毎回色には大変苦労します。ちょうど20年前にはEH500の赤を作るのに納得できる色が出来るまで考えるのに数週間。丸3日をかけてラッカーを調合、納得の出来る色が完成しましたが、日立のベビコンコンプレッサーと岩田のスプレーガンで何回も調合を重ねては手板に吹き付け塗装をするので防塵マスクをしていてもやはり頭から鼻の孔まで汚れ、手はラッカーまみれになります。作業終了後が夜中で疲れて入浴中、手に付いたラッカーをゴシゴシ落としていたところほんの少しの弾みで右手中指の靭帯を切ってしまいました。直ぐに手術で靭帯を繋ぎましたが半年のリハビリを行いましたが指はもう真っすぐには戻りませんでした。しかしEH500の赤の再現度は各社製品の中で最高の出来です。今はもう吹付塗装は身体の健康に良くないので容器の中での調合となりました。それでも昨年はEF81のローズピンクと赤2号には物凄く苦労しました。実際の赤13号は濁った色で実物に塗装する分には良くても模型的には全く使い物になりませんでした。模型は見ていて美しく気持ちが良くならないといけません。ローズピンクは幾つか見本を作り丁度昨年の2月、EF81 81号機が土崎までEF65を引っ張って行くというので尾久までタクシーを走らせ夕日を浴びた81号機を確認。その後大宮へ先回り、3分停車でホームに入ってきた81号機に直に(少し浮かせて)手板チップを当て色のチェックをして実物が実際の印象よりかなり濃いピンクであったのを確認、模型的にアレンジし少し明るく仕上げ,自分の心中で納得できるまで作業をおこないました。ATM社の朴社長は赤2号の色作りの段階で何十種類と微妙に作り分けた赤を見続け眼を悪くしてしまいました。赤ばかり見ていると赤が茶に見えてきます。そして私も段々色作りが重荷になり億劫になって来る訳です。しかしムサシノモデルの製品の色は全て私が調合した見本を基にメーカーで塗料を調合して製品に塗装したものです。JR貨物の更新色のライトパープルは暖色系の色とすべく韓国の塗装工場で私が直接調合しました。塗色は最後の出来と見た目を左右するのでここはどうしても手を抜くことは出来ないところです。

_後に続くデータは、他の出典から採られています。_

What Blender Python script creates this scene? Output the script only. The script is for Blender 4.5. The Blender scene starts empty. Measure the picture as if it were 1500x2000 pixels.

今回はEF65 123号機の赤20号が大変難しい色でした。同じ赤20号と云ってもサロンエクスプレス東京の赤20号とは塗装をした工場が鷹取で色味が異なります。多くの写真から自分の中でイメージを作って行き3日程かけて完成させました。EF58 61号機のため色を小豆色に振った様な色と云えば良いのでしょうか。品のある良い色です。製品の完成が楽しみです。